= DATA BLOCK =
** begin **
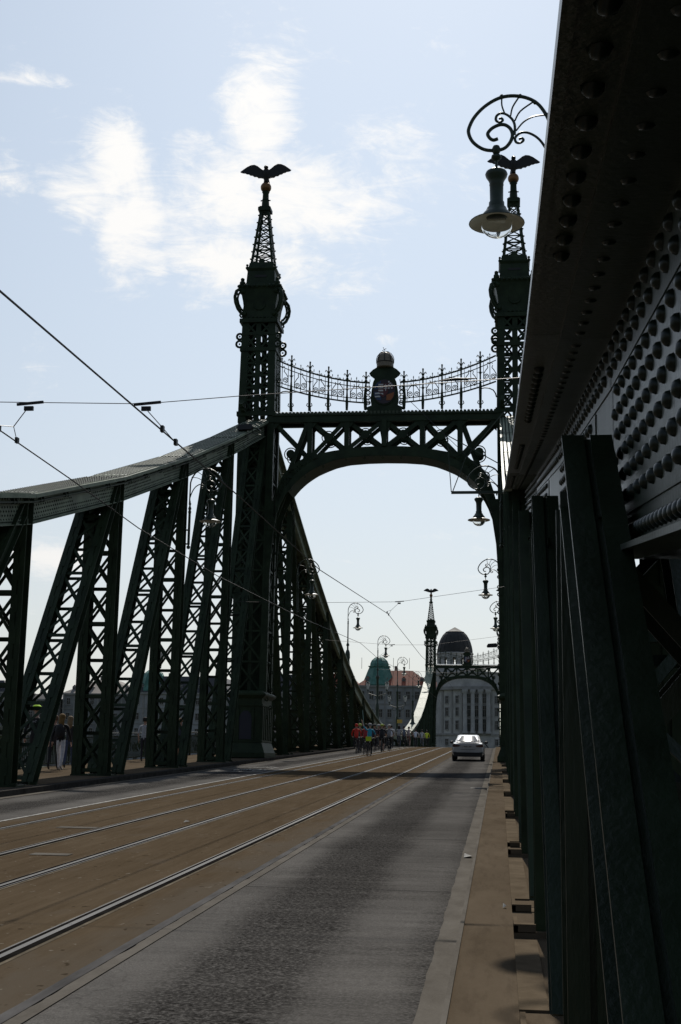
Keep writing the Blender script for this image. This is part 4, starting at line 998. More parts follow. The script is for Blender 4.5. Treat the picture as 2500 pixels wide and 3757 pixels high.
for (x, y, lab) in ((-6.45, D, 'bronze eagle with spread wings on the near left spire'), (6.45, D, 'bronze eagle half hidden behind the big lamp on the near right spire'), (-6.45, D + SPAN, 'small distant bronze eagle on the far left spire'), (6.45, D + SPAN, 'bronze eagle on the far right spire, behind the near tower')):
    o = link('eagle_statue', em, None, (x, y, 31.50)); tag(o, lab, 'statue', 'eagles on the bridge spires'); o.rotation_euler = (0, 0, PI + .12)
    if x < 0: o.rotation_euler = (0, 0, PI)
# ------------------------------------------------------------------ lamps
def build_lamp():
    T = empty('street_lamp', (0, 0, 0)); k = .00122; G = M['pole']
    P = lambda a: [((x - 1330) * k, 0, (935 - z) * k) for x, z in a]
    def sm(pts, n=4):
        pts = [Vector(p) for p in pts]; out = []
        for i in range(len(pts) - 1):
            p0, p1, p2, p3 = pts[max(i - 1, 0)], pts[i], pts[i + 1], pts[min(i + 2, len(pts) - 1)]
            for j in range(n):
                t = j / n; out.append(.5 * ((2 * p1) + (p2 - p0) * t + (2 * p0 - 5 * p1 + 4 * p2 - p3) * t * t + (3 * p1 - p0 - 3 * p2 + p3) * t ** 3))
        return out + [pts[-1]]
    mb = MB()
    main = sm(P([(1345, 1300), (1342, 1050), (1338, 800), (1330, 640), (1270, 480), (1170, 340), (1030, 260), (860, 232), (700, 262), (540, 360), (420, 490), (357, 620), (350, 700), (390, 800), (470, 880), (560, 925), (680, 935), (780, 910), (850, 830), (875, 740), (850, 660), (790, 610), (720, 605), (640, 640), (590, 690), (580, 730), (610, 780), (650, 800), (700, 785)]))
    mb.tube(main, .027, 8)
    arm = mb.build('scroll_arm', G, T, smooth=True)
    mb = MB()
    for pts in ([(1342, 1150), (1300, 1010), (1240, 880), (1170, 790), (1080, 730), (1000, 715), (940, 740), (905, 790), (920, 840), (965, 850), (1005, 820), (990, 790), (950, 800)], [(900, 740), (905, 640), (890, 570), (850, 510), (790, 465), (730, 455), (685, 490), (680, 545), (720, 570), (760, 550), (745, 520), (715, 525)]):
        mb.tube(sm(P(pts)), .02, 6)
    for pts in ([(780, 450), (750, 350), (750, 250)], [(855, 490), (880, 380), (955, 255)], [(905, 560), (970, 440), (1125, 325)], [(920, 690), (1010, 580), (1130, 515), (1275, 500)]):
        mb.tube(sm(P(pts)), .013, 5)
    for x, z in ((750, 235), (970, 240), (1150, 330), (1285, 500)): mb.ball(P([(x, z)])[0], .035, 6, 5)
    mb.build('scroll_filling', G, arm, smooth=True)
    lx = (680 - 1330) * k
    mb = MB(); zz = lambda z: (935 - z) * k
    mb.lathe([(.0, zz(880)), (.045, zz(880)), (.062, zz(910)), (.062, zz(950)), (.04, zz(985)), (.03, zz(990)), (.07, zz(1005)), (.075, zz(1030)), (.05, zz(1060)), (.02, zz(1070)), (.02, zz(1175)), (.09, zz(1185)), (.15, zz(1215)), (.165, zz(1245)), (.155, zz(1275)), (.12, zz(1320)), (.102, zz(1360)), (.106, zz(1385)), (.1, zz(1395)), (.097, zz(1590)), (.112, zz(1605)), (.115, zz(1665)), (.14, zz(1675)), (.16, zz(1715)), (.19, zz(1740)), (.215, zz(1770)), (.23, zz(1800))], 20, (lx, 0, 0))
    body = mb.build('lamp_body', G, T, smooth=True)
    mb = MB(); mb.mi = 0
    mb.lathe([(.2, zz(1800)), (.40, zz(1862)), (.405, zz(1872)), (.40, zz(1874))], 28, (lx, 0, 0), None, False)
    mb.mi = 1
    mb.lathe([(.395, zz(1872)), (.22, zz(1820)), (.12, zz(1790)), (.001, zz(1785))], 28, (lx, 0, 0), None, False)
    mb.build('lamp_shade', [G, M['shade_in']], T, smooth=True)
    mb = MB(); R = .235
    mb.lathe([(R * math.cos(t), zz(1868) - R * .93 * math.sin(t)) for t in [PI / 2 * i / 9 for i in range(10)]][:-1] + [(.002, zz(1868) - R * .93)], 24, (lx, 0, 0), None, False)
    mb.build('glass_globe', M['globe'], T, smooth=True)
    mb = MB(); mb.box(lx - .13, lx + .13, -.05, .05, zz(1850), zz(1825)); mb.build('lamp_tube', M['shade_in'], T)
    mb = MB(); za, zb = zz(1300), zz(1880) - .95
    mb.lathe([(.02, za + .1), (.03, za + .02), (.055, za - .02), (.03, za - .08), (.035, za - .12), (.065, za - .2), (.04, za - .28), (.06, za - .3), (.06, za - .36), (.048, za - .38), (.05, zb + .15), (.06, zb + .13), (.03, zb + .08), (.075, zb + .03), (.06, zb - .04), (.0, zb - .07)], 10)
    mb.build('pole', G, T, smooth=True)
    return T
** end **
= PROBLEM DETAILS =
Reproduce the material above in full, exactly, with no images.

= RESPONSE BELOW =
Keep writing the Blender script for this image. This is part 4, starting at line 998. More parts follow. The script is for Blender 4.5. Treat the picture as 2500 pixels wide and 3757 pixels high.
for (x, y, lab) in ((-6.45, D, 'bronze eagle with spread wings on the near left spire'), (6.45, D, 'bronze eagle half hidden behind the big lamp on the near right spire'), (-6.45, D + SPAN, 'small distant bronze eagle on the far left spire'), (6.45, D + SPAN, 'bronze eagle on the far right spire, behind the near tower')):
    o = link('eagle_statue', em, None, (x, y, 31.50)); tag(o, lab, 'statue', 'eagles on the bridge spires'); o.rotation_euler = (0, 0, PI + .12)
    if x < 0: o.rotation_euler = (0, 0, PI)
# ------------------------------------------------------------------ lamps
def build_lamp():
    T = empty('street_lamp', (0, 0, 0)); k = .00122; G = M['pole']
    P = lambda a: [((x - 1330) * k, 0, (935 - z) * k) for x, z in a]
    def sm(pts, n=4):
        pts = [Vector(p) for p in pts]; out = []
        for i in range(len(pts) - 1):
            p0, p1, p2, p3 = pts[max(i - 1, 0)], pts[i], pts[i + 1], pts[min(i + 2, len(pts) - 1)]
            for j in range(n):
                t = j / n; out.append(.5 * ((2 * p1) + (p2 - p0) * t + (2 * p0 - 5 * p1 + 4 * p2 - p3) * t * t + (3 * p1 - p0 - 3 * p2 + p3) * t ** 3))
        return out + [pts[-1]]
    mb = MB()
    main = sm(P([(1345, 1300), (1342, 1050), (1338, 800), (1330, 640), (1270, 480), (1170, 340), (1030, 260), (860, 232), (700, 262), (540, 360), (420, 490), (357, 620), (350, 700), (390, 800), (470, 880), (560, 925), (680, 935), (780, 910), (850, 830), (875, 740), (850, 660), (790, 610), (720, 605), (640, 640), (590, 690), (580, 730), (610, 780), (650, 800), (700, 785)]))
    mb.tube(main, .027, 8)
    arm = mb.build('scroll_arm', G, T, smooth=True)
    mb = MB()
    for pts in ([(1342, 1150), (1300, 1010), (1240, 880), (1170, 790), (1080, 730), (1000, 715), (940, 740), (905, 790), (920, 840), (965, 850), (1005, 820), (990, 790), (950, 800)], [(900, 740), (905, 640), (890, 570), (850, 510), (790, 465), (730, 455), (685, 490), (680, 545), (720, 570), (760, 550), (745, 520), (715, 525)]):
        mb.tube(sm(P(pts)), .02, 6)
    for pts in ([(780, 450), (750, 350), (750, 250)], [(855, 490), (880, 380), (955, 255)], [(905, 560), (970, 440), (1125, 325)], [(920, 690), (1010, 580), (1130, 515), (1275, 500)]):
        mb.tube(sm(P(pts)), .013, 5)
    for x, z in ((750, 235), (970, 240), (1150, 330), (1285, 500)): mb.ball(P([(x, z)])[0], .035, 6, 5)
    mb.build('scroll_filling', G, arm, smooth=True)
    lx = (680 - 1330) * k
    mb = MB(); zz = lambda z: (935 - z) * k
    mb.lathe([(.0, zz(880)), (.045, zz(880)), (.062, zz(910)), (.062, zz(950)), (.04, zz(985)), (.03, zz(990)), (.07, zz(1005)), (.075, zz(1030)), (.05, zz(1060)), (.02, zz(1070)), (.02, zz(1175)), (.09, zz(1185)), (.15, zz(1215)), (.165, zz(1245)), (.155, zz(1275)), (.12, zz(1320)), (.102, zz(1360)), (.106, zz(1385)), (.1, zz(1395)), (.097, zz(1590)), (.112, zz(1605)), (.115, zz(1665)), (.14, zz(1675)), (.16, zz(1715)), (.19, zz(1740)), (.215, zz(1770)), (.23, zz(1800))], 20, (lx, 0, 0))
    body = mb.build('lamp_body', G, T, smooth=True)
    mb = MB(); mb.mi = 0
    mb.lathe([(.2, zz(1800)), (.40, zz(1862)), (.405, zz(1872)), (.40, zz(1874))], 28, (lx, 0, 0), None, False)
    mb.mi = 1
    mb.lathe([(.395, zz(1872)), (.22, zz(1820)), (.12, zz(1790)), (.001, zz(1785))], 28, (lx, 0, 0), None, False)
    mb.build('lamp_shade', [G, M['shade_in']], T, smooth=True)
    mb = MB(); R = .235
    mb.lathe([(R * math.cos(t), zz(1868) - R * .93 * math.sin(t)) for t in [PI / 2 * i / 9 for i in range(10)]][:-1] + [(.002, zz(1868) - R * .93)], 24, (lx, 0, 0), None, False)
    mb.build('glass_globe', M['globe'], T, smooth=True)
    mb = MB(); mb.box(lx - .13, lx + .13, -.05, .05, zz(1850), zz(1825)); mb.build('lamp_tube', M['shade_in'], T)
    mb = MB(); za, zb = zz(1300), zz(1880) - .95
    mb.lathe([(.02, za + .1), (.03, za + .02), (.055, za - .02), (.03, za - .08), (.035, za - .12), (.065, za - .2), (.04, za - .28), (.06, za - .3), (.06, za - .36), (.048, za - .38), (.05, zb + .15), (.06, zb + .13), (.03, zb + .08), (.075, zb + .03), (.06, zb - .04), (.0, zb - .07)], 10)
    mb.build('pole', G, T, smooth=True)
    return T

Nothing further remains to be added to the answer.